Murray is the executive director of the polling institute at Monmouth University. In the institute's latest poll, Christie placed among the bottom half of GOP candidates with just 4 percent support among likely Republican voters in New Hampshire.

"Despite spending much of his time [in New Hampshire], Christie does much better as a second choice rather than the first pick," Murray said in a press release Tuesday.

The Garden State governor described Murray as a "liberal advocate" to reporters and questioned whether "anybody really care[s]" about the New Jersey-based institute's polling data.

"You think nationally people are on the edge of their seat waiting for the Monmouth University poll to come out? I mean, please, stop," Christie said, according to NJ Advance Media.

"I mean, there are polls and there are polls, guys, and part of the problem is that no one exercises any quality control over what you should listen to and not listen to — and that's why I've said all along, I don't really care about that stuff," he added.

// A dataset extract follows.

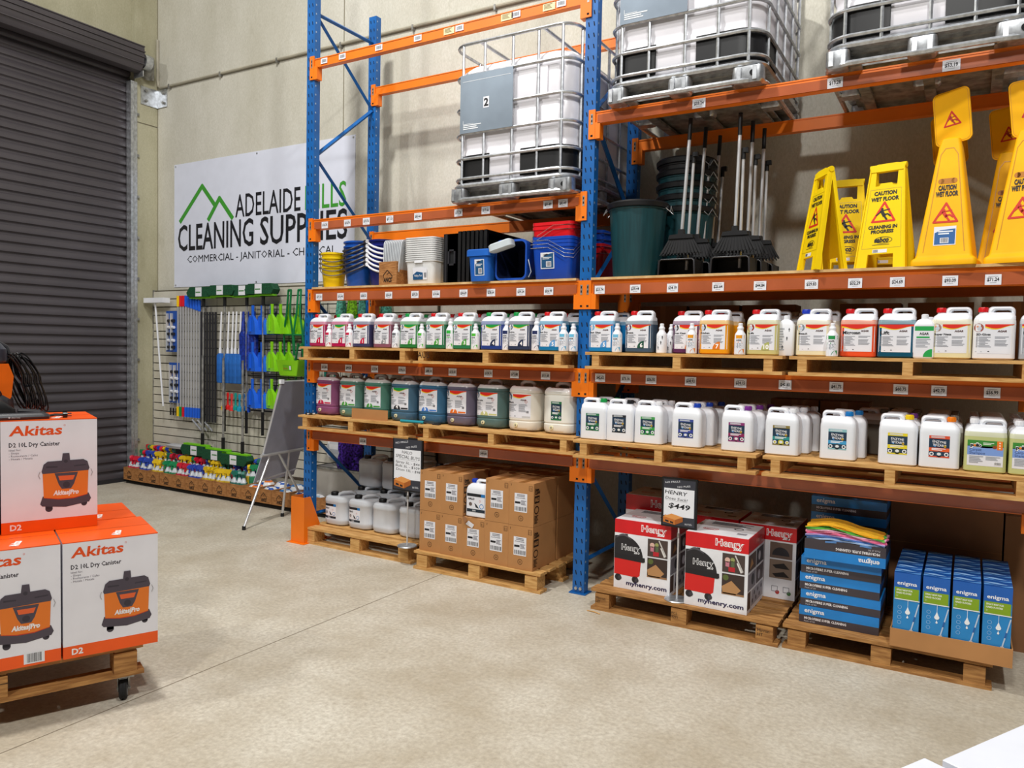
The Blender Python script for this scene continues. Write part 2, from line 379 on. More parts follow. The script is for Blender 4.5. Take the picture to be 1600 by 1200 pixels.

Prior to Christie's presidential announcement in late June, Murray had planned to ask New Jersey voters if their governor would "make a good president" since Christie had told Fox News' Megyn Kelly that New Jerseyans were reluctant to support his presidential bid because they wanted him to remain in place as governor.

"When your favorability ratings are even lower than your job approval ratings, it suggests they don't think you're up to the job," Murray had said at the time, according to NJ.com. "[I]t certainly doesn't suggest they love you, which is really what the underlying this is: We love you so much that we want you back."

According to the latest CNN/ORC poll, Christie is in eighth place nationally among the current field of GOP candidates with just 4 percent support.